Two months after being hauled over the coals by the Australian National Audit Office, the Digital Transformation Agency has told a parliamentary committee it is reviewing all current contracts and a sample of historical contracts.
The reviews were revealed in the DTA’s submission to the Joint Public Accounts and Audit committee inquiry into Commonwealth procurement.
The ANAO’s audit of the DTA called the agency “ineffective” and said its handling of some contracts fell “short of ethical requirements”.
The ANAO’s ninth recommendation was that the agency “strengthen its internal guidance and controls to ensure officials do not vary contracts”, something that’s put all current contracts under the spotlight.
“The DTA corporate procurement team is currently reviewing all significant contracts to ensure these contracts are being managed effectively”, the agency’s submission said.
The DTA also said it “will monitor and report on behaviours in the context of risk that do not present as consistent with ethical requirements”.
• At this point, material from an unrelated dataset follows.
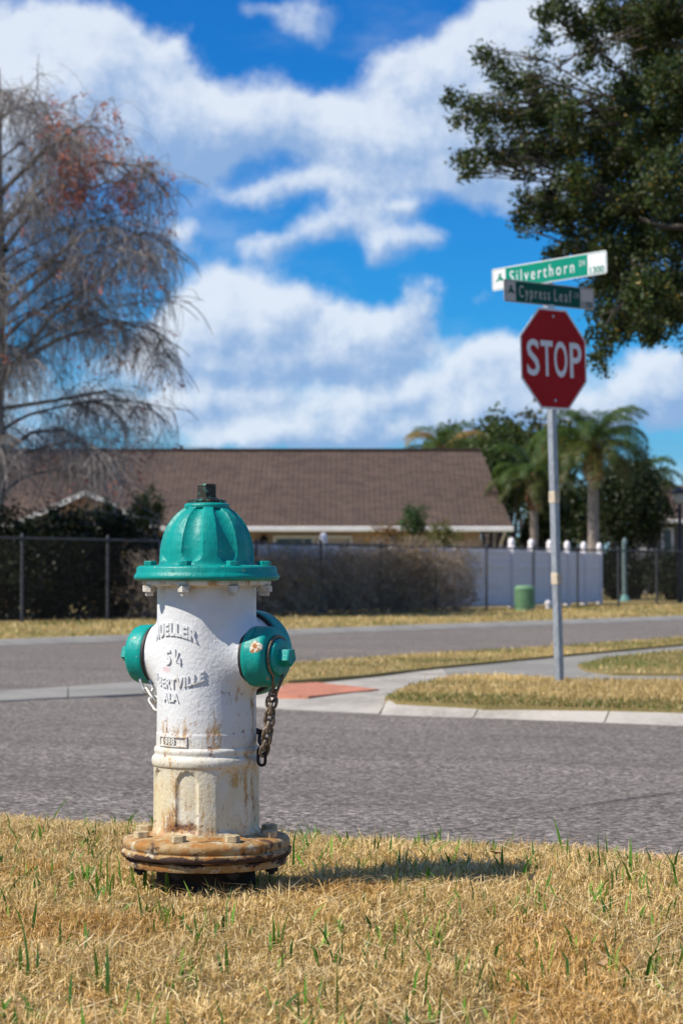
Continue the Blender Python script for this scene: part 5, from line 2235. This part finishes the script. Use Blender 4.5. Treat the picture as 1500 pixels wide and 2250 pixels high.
def leafy(name, lab, cat, px, py, D, rx, rz, n, size, pal, group=None, ry=None, sub=70, trunk=True, asp=.55, mat=None, floor=None, shell=.45, stem=.06):
    """bush or tree whose crown is centred on a photo position"""
    c = at(px, py, D)
    base = Vector((c.x, D, G))
    t = empty(name, base)
    tag(t, lab, cat, group)
    rx_, rz_ = rx * D / F, rz * D / F
    ry_ = ry if ry else rx_
    cc = ball(max(4, n // sub), (0, 0, c.z - G), (rx_, ry_, rz_), shell)
    rc = (rx_ * rz_) ** .5 * .30
    C = np.repeat(cc, sub, 0) + RNG.normal(0, rc * .5, (len(cc) * sub, 3))
    C = C[C[:, 2] > (.03 if floor is None else floor)]
    V, Fq, col = cards(C, size, pal, asp, .2)
    link('crown', fast_mesh('crown', V, Fq, mat or M_LEAF, col), t)
    if trunk:
        mb = MB()
        for q in range(min(len(cc), 12)):
            e = cc[q]
            limb(mb, (e[0] * .12, e[1] * .12, -.15), e, stem, .008, .02, 5, 5, .03)
        if stem > .07:
            mb.tube([(0, 0, -.2), (0, 0, max(.3, (c.z - G) * .6))], [stem * 2.2, stem * 1.3], 8)
        mb.build('trunk', M_OAKBARK, t, True)
    return t


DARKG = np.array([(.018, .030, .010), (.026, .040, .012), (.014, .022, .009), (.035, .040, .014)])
MIDG = np.array([(.045, .075, .018), (.06, .09, .022), (.035, .058, .014), (.08, .09, .025)])
OLIVE = np.array([(.07, .08, .028), (.05, .065, .02), (.10, .095, .035)])
# trees behind the palms
leafy('broadleaf_tree', 'round green tree beside the upper roof corner', 'tree', 1070, 1010, 84, 105, 95, 5200, .26, MIDG, 'trees beyond the house', stem=.1)
leafy('broadleaf_tree', 'dense green tree touching the roof slope', 'tree', 1098, 1040, 74, 72, 100, 9000, .15, MIDG * 1.1, 'trees beyond the house', stem=.1)
leafy('broadleaf_tree', 'olive green tree behind the sign post', 'tree', 1165, 1010, 90, 105, 95, 5200, .26, OLIVE, 'trees beyond the house', stem=.1)
leafy('broadleaf_tree', 'dark tree filling the gap below the palms beside roof', 'tree', 1192, 1135, 66, 52, 80, 6500, .13, MIDG * .8, 'trees beyond the house', stem=.1)
leafy('broadleaf_tree', 'dark tree right of the tall palm trunk', 'tree', 1385, 1100, 68, 92, 100, 15000, .12, DARKG * 1.3, 'trees beyond the house', stem=.1)
leafy('broadleaf_tree', 'low dark tree directly behind the tall palm trunk', 'tree', 1270, 1140, 82, 90, 80, 5500, .24, DARKG * 1.3, 'trees beyond the house', stem=.1)
leafy('broadleaf_tree', 'small green tree poking above the roof ridge', 'tree', 990, 985, 86, 62, 34, 1500, .2, np.array([(.12, .13, .03), (.08, .11, .025), (.05, .08, .02)]), 'trees beyond the house', stem=.08)
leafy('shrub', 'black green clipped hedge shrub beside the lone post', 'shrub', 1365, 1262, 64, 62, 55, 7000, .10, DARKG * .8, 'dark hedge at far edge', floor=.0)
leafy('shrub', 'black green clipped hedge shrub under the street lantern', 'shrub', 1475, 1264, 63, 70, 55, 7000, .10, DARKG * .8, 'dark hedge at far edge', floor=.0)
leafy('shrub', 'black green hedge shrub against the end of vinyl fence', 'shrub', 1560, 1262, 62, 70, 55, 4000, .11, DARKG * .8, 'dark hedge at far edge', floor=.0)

# hedge behind the chain link fence on the left
HG = 'hedge behind the chain link fence'
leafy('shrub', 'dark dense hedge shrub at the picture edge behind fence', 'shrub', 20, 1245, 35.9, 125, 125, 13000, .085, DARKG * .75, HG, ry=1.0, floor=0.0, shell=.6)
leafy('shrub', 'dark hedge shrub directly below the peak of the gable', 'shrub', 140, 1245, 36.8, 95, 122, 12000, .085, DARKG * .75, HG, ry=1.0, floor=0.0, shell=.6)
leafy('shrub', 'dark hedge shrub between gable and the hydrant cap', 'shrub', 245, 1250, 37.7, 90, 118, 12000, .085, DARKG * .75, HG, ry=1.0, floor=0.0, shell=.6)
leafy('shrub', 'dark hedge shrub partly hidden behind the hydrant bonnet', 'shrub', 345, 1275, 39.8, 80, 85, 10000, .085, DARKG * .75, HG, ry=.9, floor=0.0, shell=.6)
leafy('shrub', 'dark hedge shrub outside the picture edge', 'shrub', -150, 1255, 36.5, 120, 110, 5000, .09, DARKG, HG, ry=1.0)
leafy('shrub', 'bright green leafy shrub top rising out of dark hedge', 'shrub', 138, 1142, 41, 30, 28, 700, .085, np.array([(.10, .19, .035), (.07, .14, .03)]), stem=.03)
leafy('shrub', 'narrow dark green conifer left of the hydrant bonnet', 'conifer', 322, 1130, 43, 36, 62, 2300, .07, np.array([(.028, .05, .016), (.04, .06, .018)]), stem=.03, sub=30)
leafy('shrub', 'dark evergreen shrub in front of the gable wall', 'shrub', 240, 1140, 43, 36, 45, 1800, .075, np.array([(.022, .045, .018), (.03, .05, .018)]), stem=.03, sub=30)

# planting between fence and house wall
leafy('shrub', 'upright feathery green conifer in front of house wall', 'conifer', 908, 1158, 54, 30, 56, 1900, .08, np.array([(.05, .10, .03), (.035, .075, .025), (.07, .11, .03)]), stem=.03, sub=30)
leafy('shrub', 'rust orange shrub beside the feathery conifer', 'shrub', 850, 1185, 53, 52, 30, 1300, .07, np.array([(.24, .12, .04), (.17, .10, .04), (.12, .09, .03)]), stem=.03, sub=20, mat=M_DRYLEAF)
leafy('shrub', 'yellow green bushy palm shrub near the eave', 'shrub', 975, 1178, 53, 40, 35, 1300, .10, np.array([(.12, .14, .03), (.16, .13, .04), (.07, .10, .025)]), stem=.03, sub=20, asp=.25)


# dry vines that have grown through the chain link
M_VINE = mat_bark('vine_stem', (.34, .27, .21), (.50, .40, .31), 3)


def vine(k0, k1, lab, n, hgt, dens_leaf, tone):
    base = fence_pt((k0 + k1) / 2)
    t = empty('dry_vine', base)
    tag(t, lab, 'vine', 'dry vines on the chain link fence')
    L = FSP * (k1 - k0)
    tw = []
    for _ in range(n):
        s = random.uniform(-.5, .5) * L
        off = random.gauss(.06, .10)
        z = random.random() * hgt
        p = FU * s + FNORM * off + Vector((0, 0, z * .85))
        d = Vector((random.gauss(0, 1), random.gauss(0, 1), random.gauss(.6, .8))).normalized()
        pts = [p]
        for _ in range(5):
            d = (d + Vector((random.gauss(0, .35), random.gauss(0, .35), random.gauss(-.05, .35)))).normalized()
            q = pts[-1] + d * random.uniform(.08, .16)
            q.z = min(max(q.z, .01), hgt * 1.08)
            pts.append(q)
        tw.append([tuple(q) for q in pts])
    tw = np.array(tw)
    V, Fq = twig_lines(tw, .005, .0025)
    link('stems', fast_mesh('stems', V, Fq, M_VINE), t)
    C = tw[:, 1:, :].reshape(-1, 3)
    C = C[RNG.random(len(C)) < dens_leaf]
    C = C + RNG.normal(0, .03, C.shape)
    V, Fq, col = cards(C, .05, np.array([(.44, .31, .21), (.35, .25, .17), (.50, .35, .23), (.31, .24, .15)]) * tone, .6)
    link('foliage', fast_mesh('foliage', V, Fq, M_DRYLEAF, col), t)


vine(-1.55, -.75, 'brown leafless vine on fence next to the hydrant barrel', 1300, 1.2, .5, 1.2)
vine(-.75, -.02, 'brown vine on fence just left of a steel post', 1300, 1.25, .5, 1.2)
vine(.0, .95, 'pale brown vine on fence between two steel posts', 1500, 1.3, .5, 1.15)
vine(.95, 1.9, 'dense dark brown vine bulging over the fence top', 2000, 1.42, .7, .85)
vine(1.9, 2.75, 'dark thinning vine next to the bare fence bay', 1000, 1.35, .4, .8)
vine(-2.6, -1.55, 'brown vine on fence hidden mostly by the hydrant', 700, 1.1, .45, .9)

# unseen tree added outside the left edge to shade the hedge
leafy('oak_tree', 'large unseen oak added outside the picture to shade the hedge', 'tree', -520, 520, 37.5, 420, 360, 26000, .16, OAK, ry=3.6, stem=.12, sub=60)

# far tree line that closes the horizon
def tree_line():
    n = 260
    Cs = []
    for q in range(n):
        a = rad(-48 + 96 * (q + random.random()) / n)
        d = random.uniform(125, 165)
        h = random.uniform(1.6, 3.6)
        c = np.array([math.sin(a) * d, math.cos(a) * d, G + h * .5])
        Cs.append(ball(260, c, (2.6, 1.6, h * .62), .5))
    C = np.concatenate(Cs)
    V, Fq, col = cards(C, .55, MIDG * .8, .6)
    o = link('treeline', fast_mesh('treeline', V, Fq, M_LEAF, col))
    tag(o, 'low far off wood along the horizon behind the houses', 'wood', kind='stuff')


tree_line()

# a few fallen leaves on the near verge
lfm = []
for q, (px, py, s) in enumerate(((1090, 1876, .013), (1165, 1933, .012), (1448, 1886, .015), (820, 1945, .010), (1020, 1880, .009), (1322, 2124, .010))):
    p = on(px, py, .022)
    z = float(verge_z(np.array([p.x]), np.array([p.y]))[0]) + .024
    p = on(px, py, z)
    mb = MB()
    mb.add([(-s, 0, .002), (-s * .3, -s * .45, .006), (s * .5, -s * .4, .004), (s, 0, .008), (s * .4, s * .42, .010), (-s * .4, s * .4, .007), (0, 0, -.001), (-s * 1.5, .001, 0), (-s * 1.5, -.001, 0)],
           [(0, 1, 6), (1, 2, 6), (2, 3, 6), (3, 4, 6), (4, 5, 6), (5, 0, 6), (0, 7, 8)])
    o = mb.build('fallen_leaf', mat_plain('brown_leaf', (.42, .27, .14), .8, .3, 90, 0, .3) if q == 0 else bpy.data.materials['brown_leaf'])
    o.location = p
    o.rotation_euler = (random.uniform(-.5, .5), random.uniform(-.5, .5), random.uniform(0, 6))
    tag(o, ['curled brown leaf on grass near the shadow tip', 'brown leaf lying just beyond the hydrant shadow tip', 'pale brown leaf at the road edge by picture side', 'small brown leaf inside the hydrant shadow', 'small brown leaf at the grass edge behind shadow', 'small pale leaf on the grass far from hydrant'][q], 'leaf', 'fallen leaves on the grass')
Reviews of historical contracts will aim to identify “potential areas of deficiency in procurements not sampled by ANAO”.
Contracts will be chosen in two ways: staff raising procurements within the last 18 months that “may benefit from a retrospective assessment”; and contracts “with similar risk characteristics” to those sampled by the ANAO.
Those risk characteristics include “high value procurements; limited tender issues and high levels of contract variation”.
A range of other governance enhancements, including centralised controls over procurement, are detailed in the submission.
The submission also revealed that a historic overpayment of $380,000 to a consultancy - identified by the ANAO audit - will be repaid under a 12-month repayment plan agreed to in October.